James Hormel ’55, H’09 and Michael Nguyen ’08 believe in bringing Swarthmoreans together in dynamic ways.

Inclusion in action was on display when James Hormel ’55, H’09 and Michael Nguyen ’08 gave a $4.3 million gift last year to fund The Hormel-Nguyen Intercultural Center, which will be the new home of the Intercultural Center, the Interfaith Office, and the Office of International Programs as well as multiple dynamic spaces and opportunities for bonding.

“This generous gift is a big win for the community,” says Jason Rivera, director of the Intercultural Center. “It’s a greater opportunity for us to work with our students, staff, and faculty on coalition-building and community engagement and development.”

More campus community-building:

Dinners with Strangers, launched by President Valerie Smith, where small groups of faculty, staff, students, and alumni meet for the first time over a meal.

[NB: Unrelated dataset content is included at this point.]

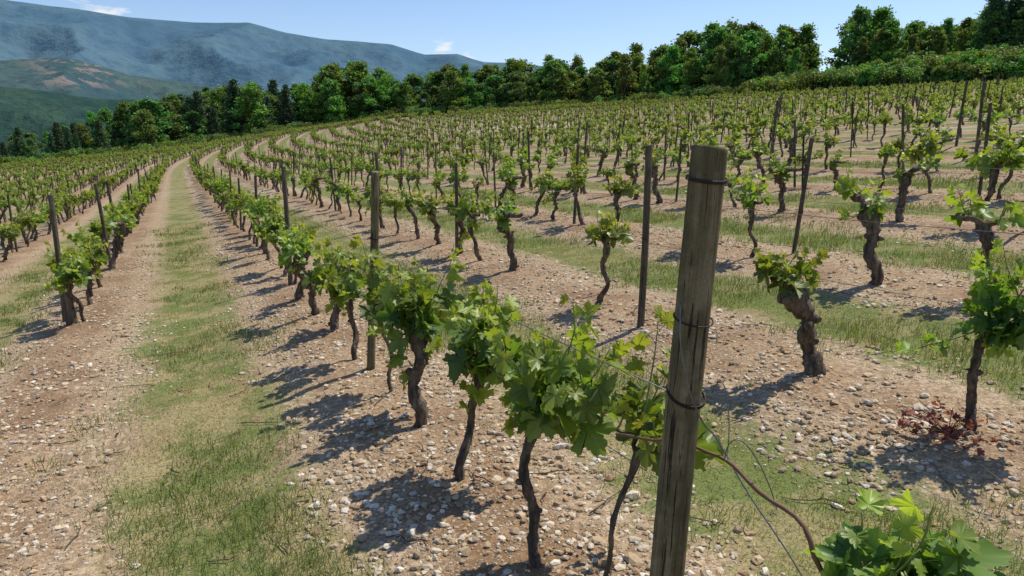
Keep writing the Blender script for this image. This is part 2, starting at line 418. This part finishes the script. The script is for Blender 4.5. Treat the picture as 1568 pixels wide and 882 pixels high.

SwatDeck, a social experiment where students walk to the train station and meet their randomly assigned teammates. Together, they travel into Philadelphia to a spot that sparks their curiosity.

Learning for Life, where student-staff-faculty partnerships connect as they design their own learning projects.

The President’s Sustainability Research Fellows Program (PSRF), which matches students with mentors to research solutions to sustainability-related campus challenges.